A lengthy mea culpa recently appeared in the German newspaper Der Spiegel about the unmasking of one of their star reporters as a fraud. Claas Relotius spiced up his stories with made-up or exaggerated details and people and quotes, and pulled it off for decades without being caught by the paper’s internal fact-checkers. (It would be amusing and appropriate if he were to turn to fiction-writing now, since like top art forgers he’s a very talented man in his overall field, in this case writing. Apparently he has an excellent eye for telling and poignant detail.)
On an immediate level I’m reminded of the replicability crisis in academia. A very high percentage of papers, particularly in the social sciences, report finding results which were theoretically discovered using the scientific method– but which can’t be replicated by repeating the experiment. That is of course a key component– arguably THE key component– of that method. A related problem in science is p-hacking. That’s the drive to find significance– the idea that what is being tested does actually make a serious difference– which is strong enough to lead some people to adjust the parameters of their experiment so significance is found.
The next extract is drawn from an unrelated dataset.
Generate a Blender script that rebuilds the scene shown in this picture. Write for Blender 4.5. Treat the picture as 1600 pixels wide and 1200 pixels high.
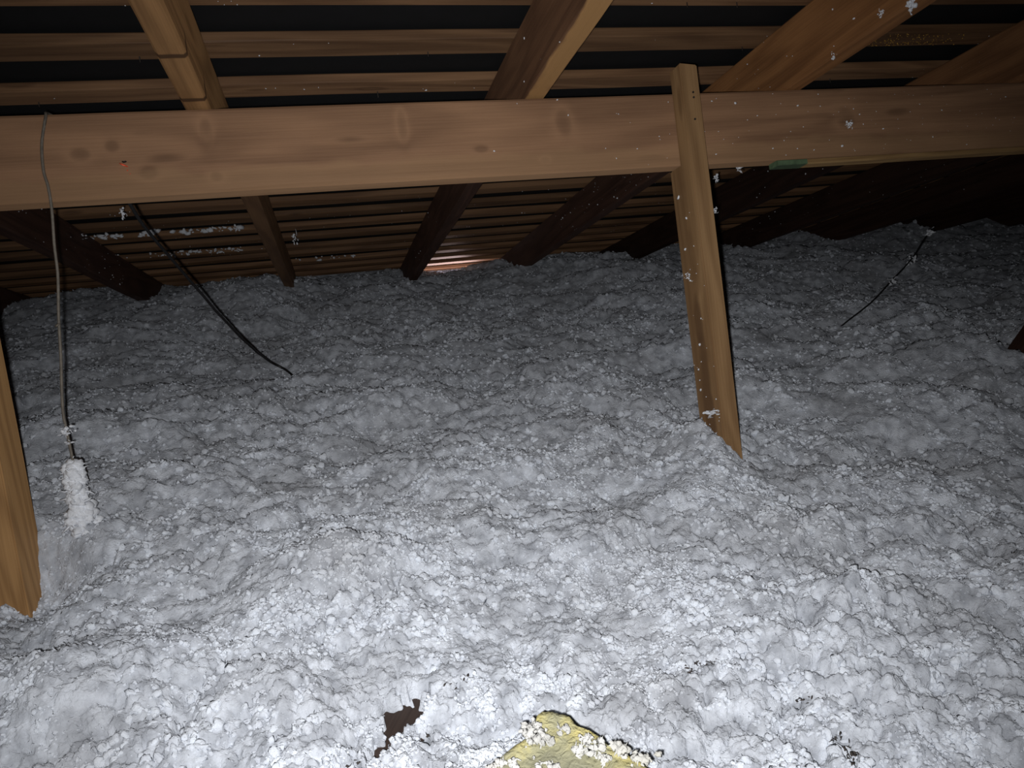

To me the common thread appears to be the way incentives are set up in society in general. Society rewards writing and other forms of storytelling that offer instructive narrative and confirmation bias, simply because there’s a market among human beings for reducing uncertainty. You tell a story that makes people feel that we understand the world better, you get rewarded with grants and tenure and journalism prizes. But life is messy and rarely comes in parable form. It’s a lot of work to dig out the details that can be emphasized to serve as the components of a moral narrative. And so people have a perennial temptation to solve the difficulty by cutting corners and manipulating anything they can control to evade the actions of fact-checkers. Which there aren’t that many of anyway because there’s no money or glory in finding that we’ve been wasting our time.